Supplied material:
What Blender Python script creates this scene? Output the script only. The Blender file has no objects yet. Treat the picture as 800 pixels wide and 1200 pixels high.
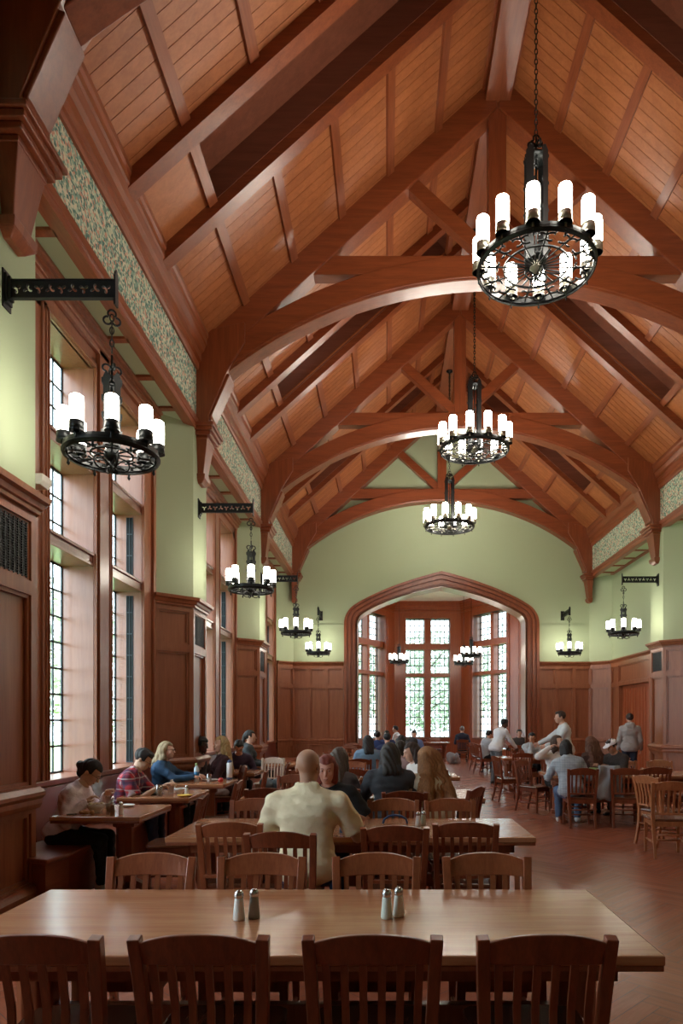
import bpy, math, random
import numpy as np
from mathutils import Vector, Matrix
random.seed(7); RNG = np.random.default_rng(7)
S = bpy.context.scene; COL = S.collection
PI = math.pi; sin = math.sin; cos = math.cos; R_ = math.radians
# ------------------------------------------------------------------ materials
def srgb(r, g, b):
    f = lambda c: (c/255/12.92) if c/255 <= .04045 else ((c/255+.055)/1.055)**2.4
    return (f(r), f(g), f(b), 1)
def newmat(name):
    m = bpy.data.materials.new(name); m.use_nodes = True
    nt = m.node_tree; b = nt.nodes['Principled BSDF']
    return m, nt, b
def setp(b, **k):
    for n, v in k.items():
        n = {'rough': 'Roughness', 'metal': 'Metallic', 'spec': 'Specular IOR Level', 'coat': 'Coat Weight', 'coatr': 'Coat Roughness',
             'sheen': 'Sheen Weight', 'trans': 'Transmission Weight', 'ior': 'IOR', 'alpha': 'Alpha', 'sss': 'Subsurface Weight'}.get(n, n)
        b.inputs[n].default_value = v
def plain(name, col, rough=.5, bump=0, bscale=40, **k):
    m, nt, b = newmat(name); b.inputs['Base Color'].default_value = col if len(col) == 4 else (*col, 1)
    setp(b, rough=rough, **k)
    if bump:
        n = nt.nodes.new('ShaderNodeTexNoise'); n.inputs['Scale'].default_value = bscale; n.inputs['Detail'].default_value = 3
        tc = nt.nodes.new('ShaderNodeTexCoord'); nt.links.new(tc.outputs['Object'], n.inputs['Vector'])
        bp = nt.nodes.new('ShaderNodeBump'); bp.inputs['Strength'].default_value = bump; bp.inputs['Distance'].default_value = .02
        nt.links.new(n.outputs['Fac'], bp.inputs['Height']); nt.links.new(bp.outputs['Normal'], b.inputs['Normal'])
    return m
def ramp(nt, fac, stops):
    r = nt.nodes.new('ShaderNodeValToRGB'); e = r.color_ramp.elements
    while len(e) < len(stops): e.new(.5)
    for q, (p, c) in zip(e, stops): q.position = p; q.color = c if len(c) == 4 else (*c, 1)
    nt.links.new(fac, r.inputs['Fac']); return r
def wood(name, dark, light, axis='z', scale=1., rough=.38, coat=.15, attr=None, uv=False, bump=.05):
    m, nt, b = newmat(name); N = nt.nodes.new; L = nt.links.new
    tc = N('ShaderNodeTexCoord'); mp = N('ShaderNodeMapping')
    st = {'x': (1.2, 14, 14), 'y': (14, 1.2, 14), 'z': (14, 14, 1.2)}[axis]
    mp.inputs['Scale'].default_value = [v*scale for v in st]
    L(tc.outputs['UV' if uv else 'Object'], mp.inputs['Vector'])
    oi = N('ShaderNodeObjectInfo'); ad = N('ShaderNodeVectorMath'); ad.operation = 'ADD'
    sc = N('ShaderNodeMath'); sc.operation = 'MULTIPLY'; sc.inputs[1].default_value = 37.
    L(oi.outputs['Random'], sc.inputs[0]); L(mp.outputs['Vector'], ad.inputs[0]); L(sc.outputs[0], ad.inputs[1])
    src = ad.outputs[0]
    if attr:
        at = N('ShaderNodeAttribute'); at.attribute_name = attr
        s2 = N('ShaderNodeMath'); s2.operation = 'MULTIPLY'; s2.inputs[1].default_value = 53.; L(at.outputs['Fac'], s2.inputs[0])
        a2 = N('ShaderNodeVectorMath'); a2.operation = 'ADD'; L(src, a2.inputs[0]); L(s2.outputs[0], a2.inputs[1]); src = a2.outputs[0]
    n = N('ShaderNodeTexNoise'); n.inputs['Scale'].default_value = 1.6; n.inputs['Detail'].default_value = 5; n.inputs['Distortion'].default_value = .7; L(src, n.inputs['Vector'])
    n2 = N('ShaderNodeTexNoise'); n2.inputs['Scale'].default_value = 7; n2.inputs['Detail'].default_value = 2; L(src, n2.inputs['Vector'])
    mx = N('ShaderNodeMath'); mx.operation = 'MULTIPLY_ADD'; mx.inputs[1].default_value = .35; L(n2.outputs['Fac'], mx.inputs[0]); 
    m1 = N('ShaderNodeMath'); m1.operation = 'MULTIPLY'; m1.inputs[1].default_value = .65; L(n.outputs['Fac'], m1.inputs[0]); L(m1.outputs[0], mx.inputs[2])
    fac = mx.outputs[0]
    if attr:
        m3 = N('ShaderNodeMath'); m3.operation = 'MULTIPLY_ADD'; m3.inputs[1].default_value = .2; L(at.outputs['Fac'], m3.inputs[0])
        m4 = N('ShaderNodeMath'); m4.operation = 'SUBTRACT'; m4.inputs[1].default_value = .1; L(fac, m4.inputs[0]); L(m4.outputs[0], m3.inputs[2]); fac = m3.outputs[0]
    mid = [(dark[i]+light[i])/2 for i in range(3)]
    r = ramp(nt, fac, [(.3, dark), (.5, mid), (.7, light)])
    L(r.outputs['Color'], b.inputs['Base Color'])
    setp(b, rough=rough, coat=coat, coatr=.25)
    bp = N('ShaderNodeBump'); bp.inputs['Strength'].default_value = bump; bp.inputs['Distance'].default_value = .004
    L(n2.outputs['Fac'], bp.inputs['Height']); L(bp.outputs['Normal'], b.inputs['Normal'])
    return m
def lamp_mat(name, col, st):
    m = bpy.data.materials.new(name); m.use_nodes = True; nt = m.node_tree; nt.nodes.clear()
    e = nt.nodes.new('ShaderNodeEmission'); e.inputs['Color'].default_value = (*col, 1); e.inputs['Strength'].default_value = st
    o = nt.nodes.new('ShaderNodeOutputMaterial'); nt.links.new(e.outputs[0], o.inputs['Surface']); return m
def glassmat(name, tint=(.93, .97, .97), gloss=.07):
    m = bpy.data.materials.new(name); m.use_nodes = True; nt = m.node_tree; nt.nodes.clear(); N = nt.nodes.new
    t = N('ShaderNodeBsdfTransparent'); t.inputs['Color'].default_value = (*tint, 1)
    g = N('ShaderNodeBsdfGlossy'); g.inputs['Roughness'].default_value = .08
    mx = N('ShaderNodeMixShader'); mx.inputs['Fac'].default_value = gloss; o = N('ShaderNodeOutputMaterial')
    nt.links.new(t.outputs[0], mx.inputs[1]); nt.links.new(g.outputs[0], mx.inputs[2]); nt.links.new(mx.outputs[0], o.inputs['Surface']); return m
def friezemat():
    m, nt, b = newmat('frieze_paper'); N = nt.nodes.new; L = nt.links.new
    tc = N('ShaderNodeTexCoord'); mp = N('ShaderNodeMapping'); mp.inputs['Scale'].default_value = (1, 1, 1); L(tc.outputs['Object'], mp.inputs['Vector'])
    n0 = N('ShaderNodeTexNoise'); n0.inputs['Scale'].default_value = 14; L(mp.outputs[0], n0.inputs['Vector'])
    dv = N('ShaderNodeVectorMath'); dv.operation = 'MULTIPLY_ADD'; dv.inputs[1].default_value = (.06, .06, .06); L(n0.outputs['Color'], dv.inputs[0]); L(mp.outputs[0], dv.inputs[2])
    v = N('ShaderNodeTexVoronoi'); v.inputs['Scale'].default_value = 34; L(dv.outputs[0], v.inputs['Vector'])
    s = N('ShaderNodeSeparateColor'); L(v.outputs['Color'], s.inputs[0])
    r = ramp(nt, s.outputs[0], [(.0, srgb(84, 120, 112)), (.2, srgb(136, 168, 152)), (.38, srgb(188, 202, 176)), (.62, srgb(216, 208, 184)), (.8, srgb(202, 150, 130)), (.92, srgb(108, 142, 126))])
    r.color_ramp.interpolation = 'CONSTANT'; L(r.outputs[0], b.inputs['Base Color']); setp(b, rough=.8); return m
W = {}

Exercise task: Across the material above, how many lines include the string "scene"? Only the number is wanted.

Problem solution: 2